An exclusivity agreement between the tribe and Oklahoma-based Quoddy Bay LLC to build a $400 million LNG facility on tribal land is scheduled to lapse on May 14. While opponents want the LNG plan to evaporate and go away at that time, some tribal officials aren’t ready to give up.
Craig Francis, the tribe’s attorney, said Monday he did not believe the process was over. “I can’t imagine that the tribe and-or Quoddy Bay is going to allow an opportunity with such significant potential impact to the region just to not go forward again, but we really haven’t had a chance to sit down and discuss what the options are,” he said.
Earlier this year, the developer learned that a 1986 agreement between the town of Perry and the tribe gave Perry residents a say over any commercial development on land the tribe annexed from the town. On March 28, Perry residents voted 279-214 to reject the project even though the tribe and developer promised the town $1 million annually for the next 30 years, possibly longer.
Opponents of the plan met with the tribal council last week in a special meeting.
“We asked them to permanently dissolve any exclusivity agreements with Quoddy Bay LLC,” opponent Vera Francis said Monday, “and to stop any related planned or current tribal land lease agreements and basically to develop an economic community development approach that makes best use of the considerable talents of all the people of Sipayik [Pleasant Point] and the Passamaquoddy Tribe”
She called the exclusivity agreement “lopsided” in the developer’s favor.
Craig Francis said the tribal councilors at the special meeting merely agreed to go back to the discussion table with the developer before any new agreement could be reached. He said the councilors’ vote was neither thumbs up nor thumbs down on the project.
“So in other words, until we sit down at the table to decide what direction we’re going there’s not going to be anything, and we have one more month on the exclusivity agreement. So if it expires then it’s not going to be renewed until we go back to the table,” he said.

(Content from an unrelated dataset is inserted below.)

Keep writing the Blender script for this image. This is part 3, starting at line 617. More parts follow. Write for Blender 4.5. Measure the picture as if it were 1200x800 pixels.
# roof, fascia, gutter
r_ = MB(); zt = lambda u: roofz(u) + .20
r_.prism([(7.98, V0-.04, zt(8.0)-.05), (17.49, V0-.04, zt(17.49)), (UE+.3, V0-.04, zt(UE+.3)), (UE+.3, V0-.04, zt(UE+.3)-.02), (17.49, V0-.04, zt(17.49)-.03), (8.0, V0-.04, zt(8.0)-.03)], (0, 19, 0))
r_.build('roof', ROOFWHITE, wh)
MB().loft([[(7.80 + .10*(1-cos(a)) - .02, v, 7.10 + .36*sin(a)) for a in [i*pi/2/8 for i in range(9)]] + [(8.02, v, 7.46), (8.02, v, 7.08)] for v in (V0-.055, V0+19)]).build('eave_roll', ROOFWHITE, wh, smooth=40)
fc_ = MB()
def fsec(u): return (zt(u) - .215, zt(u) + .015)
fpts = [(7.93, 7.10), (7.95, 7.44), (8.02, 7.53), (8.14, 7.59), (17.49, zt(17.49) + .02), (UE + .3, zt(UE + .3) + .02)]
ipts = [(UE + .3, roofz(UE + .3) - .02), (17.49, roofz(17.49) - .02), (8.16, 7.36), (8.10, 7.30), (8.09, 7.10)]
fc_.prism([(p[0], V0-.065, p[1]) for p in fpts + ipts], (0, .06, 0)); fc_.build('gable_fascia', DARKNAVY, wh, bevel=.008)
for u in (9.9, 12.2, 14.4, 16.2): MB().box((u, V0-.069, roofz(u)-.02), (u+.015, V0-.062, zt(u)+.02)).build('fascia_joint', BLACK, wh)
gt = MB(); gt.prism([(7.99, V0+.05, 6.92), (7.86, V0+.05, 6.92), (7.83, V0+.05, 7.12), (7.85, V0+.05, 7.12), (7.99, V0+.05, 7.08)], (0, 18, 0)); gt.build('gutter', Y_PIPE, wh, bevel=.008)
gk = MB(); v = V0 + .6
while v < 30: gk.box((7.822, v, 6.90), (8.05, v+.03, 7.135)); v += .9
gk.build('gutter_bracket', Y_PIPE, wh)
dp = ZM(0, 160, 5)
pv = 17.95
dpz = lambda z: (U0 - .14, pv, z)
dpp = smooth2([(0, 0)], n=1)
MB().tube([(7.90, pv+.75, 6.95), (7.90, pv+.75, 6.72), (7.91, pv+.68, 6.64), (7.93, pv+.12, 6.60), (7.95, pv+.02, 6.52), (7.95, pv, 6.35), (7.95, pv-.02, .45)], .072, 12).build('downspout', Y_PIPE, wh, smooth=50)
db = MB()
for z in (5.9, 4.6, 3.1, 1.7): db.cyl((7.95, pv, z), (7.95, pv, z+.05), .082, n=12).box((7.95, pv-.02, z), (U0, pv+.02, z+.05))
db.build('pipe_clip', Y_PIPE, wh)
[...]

The tribal attorney said he expects there will be a meeting between the developer and tribal council soon.
Vera Francis laughed Monday when she heard the attorney’s interpretation of the meeting with opponents. Vera Francis said she was at the meeting, the tribe’s attorney was not.
Gov. Melvin Francis also did not attend the meeting.
Minutes of the meeting were not available Monday night.
She invited the tribe’s attorney to listen to a tape of the meeting.
Vera Francis said there was a lot of discussion about the secrecy that surrounded the exclusivity agreement.
“They can’t do anything now unless it is in front of the council and then it’s open to public scrutiny,” Vera Francis said. “This particular motion requested that there be no signatures on any agreement without this going through a public process. What that meeting did was bring everything out into the public. It is asking for transparency.”
Last year, the tribe voted to move forward with plans to build an LNG terminal on tribal land.
For months neither the tribe nor the developer met with the public.